**PROBLEM DESCRIPTION**
From the material below, list every line containing "pixels".

**SUPPLIED MATERIAL**
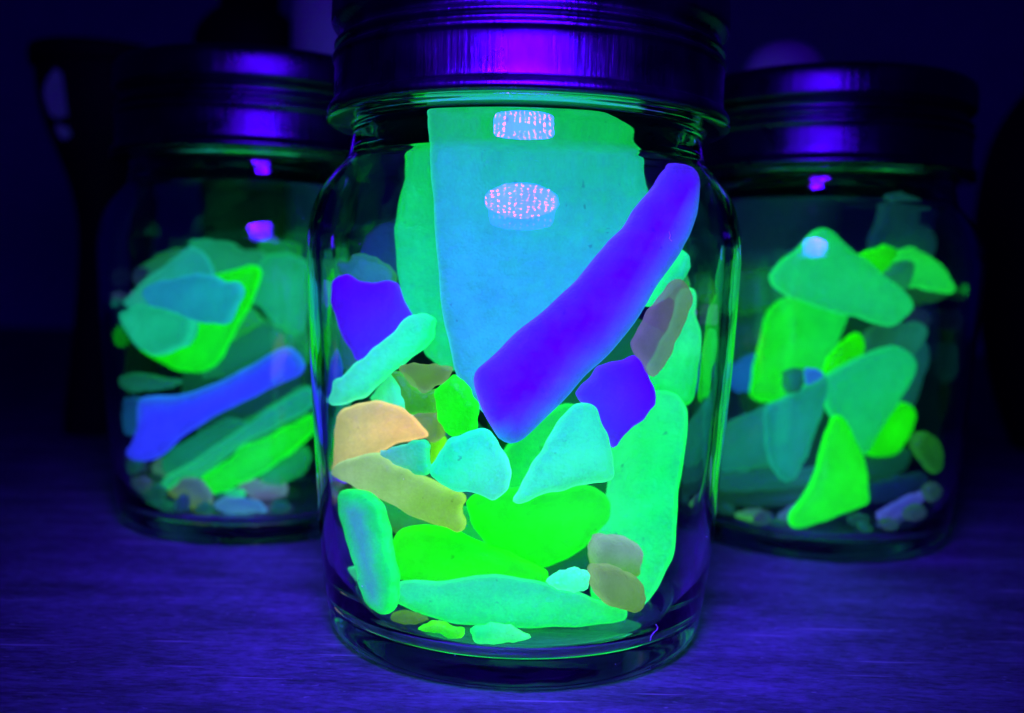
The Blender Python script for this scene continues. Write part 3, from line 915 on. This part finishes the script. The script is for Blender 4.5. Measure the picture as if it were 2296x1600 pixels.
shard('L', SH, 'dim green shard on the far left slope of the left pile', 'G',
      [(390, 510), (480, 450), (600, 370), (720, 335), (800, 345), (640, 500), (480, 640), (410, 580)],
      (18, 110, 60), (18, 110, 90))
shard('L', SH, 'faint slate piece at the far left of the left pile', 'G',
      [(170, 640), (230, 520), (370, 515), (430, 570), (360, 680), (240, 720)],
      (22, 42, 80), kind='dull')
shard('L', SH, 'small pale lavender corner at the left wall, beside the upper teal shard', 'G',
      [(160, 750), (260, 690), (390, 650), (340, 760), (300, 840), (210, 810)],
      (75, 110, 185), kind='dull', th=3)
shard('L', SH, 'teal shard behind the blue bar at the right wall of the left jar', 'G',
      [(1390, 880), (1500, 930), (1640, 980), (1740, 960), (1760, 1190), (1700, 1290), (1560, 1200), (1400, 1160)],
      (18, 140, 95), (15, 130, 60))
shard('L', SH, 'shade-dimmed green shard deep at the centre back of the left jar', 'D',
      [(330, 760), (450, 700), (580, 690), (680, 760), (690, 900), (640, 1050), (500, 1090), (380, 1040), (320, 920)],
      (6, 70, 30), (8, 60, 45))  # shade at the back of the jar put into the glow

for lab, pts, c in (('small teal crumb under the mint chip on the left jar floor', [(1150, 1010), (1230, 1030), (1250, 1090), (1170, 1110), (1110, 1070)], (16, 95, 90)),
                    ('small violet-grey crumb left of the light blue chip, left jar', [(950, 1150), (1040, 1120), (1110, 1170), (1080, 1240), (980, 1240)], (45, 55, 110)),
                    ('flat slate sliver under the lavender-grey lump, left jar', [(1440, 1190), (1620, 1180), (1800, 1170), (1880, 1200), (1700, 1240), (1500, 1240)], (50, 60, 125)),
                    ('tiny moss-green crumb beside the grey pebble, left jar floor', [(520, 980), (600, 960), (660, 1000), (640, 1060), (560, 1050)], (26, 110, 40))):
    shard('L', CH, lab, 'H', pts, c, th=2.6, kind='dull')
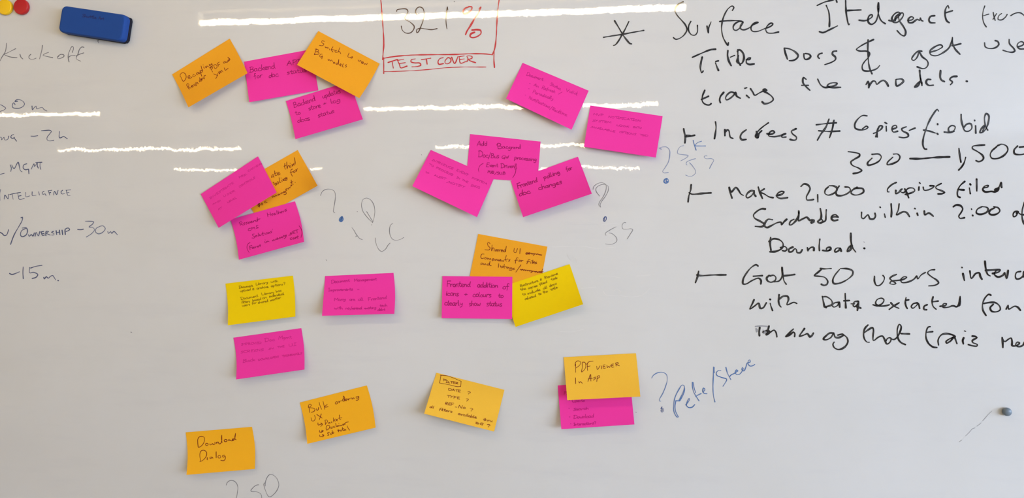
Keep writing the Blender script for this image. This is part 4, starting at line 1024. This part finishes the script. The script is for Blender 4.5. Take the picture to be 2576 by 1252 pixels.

**EXERCISE RESPONSE**
The Blender Python script for this scene continues. Write part 3, from line 915 on. This part finishes the script. The script is for Blender 4.5. Measure the picture as if it were 2296x1600 pixels.
Keep writing the Blender script for this image. This is part 4, starting at line 1024. This part finishes the script. The script is for Blender 4.5. Take the picture to be 2576 by 1252 pixels.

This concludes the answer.